We have a lot of relocations in our libraries; almost 240k in libxul alone. Many of these relocations are due to the massive number of vtables that we have; every function pointer in a vtable requires a runtime relocation. And you can find function pointers in XPCOM CIDEntrys, function tables for PLDHashes, and so forth, which are certainly convenient.

But for other kinds of data, such as tables of strings, or tables of structures that contain strings, relocations are entirely avoidable if you’re willing to restructure things. The idea is not new; it’s been described in Ulrich Drepper’s manifesto for writing shared libraries, it’s been used for data structures in compilers and otherwise, and it’s often used in pickling data to and from disk.

The basic idea is that instead of storing pointers to data, you store offsets into some table of data. For instance, if you had:

static const char *errors[] = {
  "no error",
  "on fire",
  "timed out",
  "pebkac"
};

const char *geterr(int i)
{
  return errors[i];
}

then errors itself would be 16 bytes (assuming 32-bit pointers), plus the actual string data (34 bytes), plus the relocations for each entry in errors (32 bytes on Linux/x86, more or less depending on your platform), for a total of 82 bytes.

If instead you had something like:

static const char errtable[] = { "no error\0" "on fire\0" "timed out\0" "pebkac\0" };
static const uint8_t erridx[] = { 0, 9, 17, 27 };

const char *geterr(int i)
{
  return &errtable[erridx[i]];
}

you’d only need 34 bytes for string data plus 4 bytes for the index table, or 38 bytes total, for a savings of more than 50%. You do pay an extra instruction on each call to geterr as well; maybe you want to count that in the byte count if you’re being pedantic.

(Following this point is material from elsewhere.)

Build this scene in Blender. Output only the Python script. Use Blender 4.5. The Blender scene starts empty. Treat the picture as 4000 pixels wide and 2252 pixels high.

If you have character pointers embedded in structures, the savings can be more dramatic, because offsets can be smaller than pointers, which may enable you to pack structures better. For instance, if you have:

struct foo {
  const char *s;
  bool b1;
  bool b2;
};

sizeof(struct foo) would be 8 on a typical 32-bit platform, due to padding after b2. Using an offset scheme as described above, you now have:

struct foo {
  uint16_t offset;
  bool b1;
  bool b2;
};

and now struct foo is 50% smaller because padding is no longer required.

Obviously, forming the erridx array above can be tedious; Drepper’s paper linked above describes how one might use the C preprocessor to avoid such manual construction. His construction relies on the C compiler supporting string constants of arbitrary size; MSVC limits us here, as the maximum size of a string constant (post-preprocessor concatenation) is 65K bytes. While there are ways around this limitation, the limitation is not so bad as one might think: using 32-bit indices doesn’t make us much better off than we were before (it does avoid the relocations, which is worth something) and the compiler can now warn us if we’re about to walk off the deep end with 16-bit indices.

There are a number of places in Mozilla that could benefit from such reorganization: the effective TLD table (the above example about structure packing is taken from there), various tables in the CSS and HTML parsers, and so forth. Shared bits like constructing AtomTables could also have their interfaces changed to not be quite so pointer-heavy. Quickstubs could benefit from string table reorganizations and less pointer-ness. The list goes on, I’m sure.

I have a proof-of-concept bug open for nsEffectiveTLDService.cpp; I have been hesistant to dive deeply into other places; for one, the above bug doesn’t seem to have been touched for several weeks, and for two…

Is all this really worth it? I think it is; smaller binaries and faster startup times are a good thing in my book. I realize we have elfhack on mobile for reducing the size and cost of relocations; I say it’d be better to not pay for them in the first place. We also support other platforms where tricks like elfhack don’t work. But what do you think?

One Comment

  1. This has been on my todo list for a while. There are also plenty other structures that use what could be called pointer farms and that could very well be generated at runtime (the generation overhead would probably be lower than that of applying the relocations, except when elfhack is involved).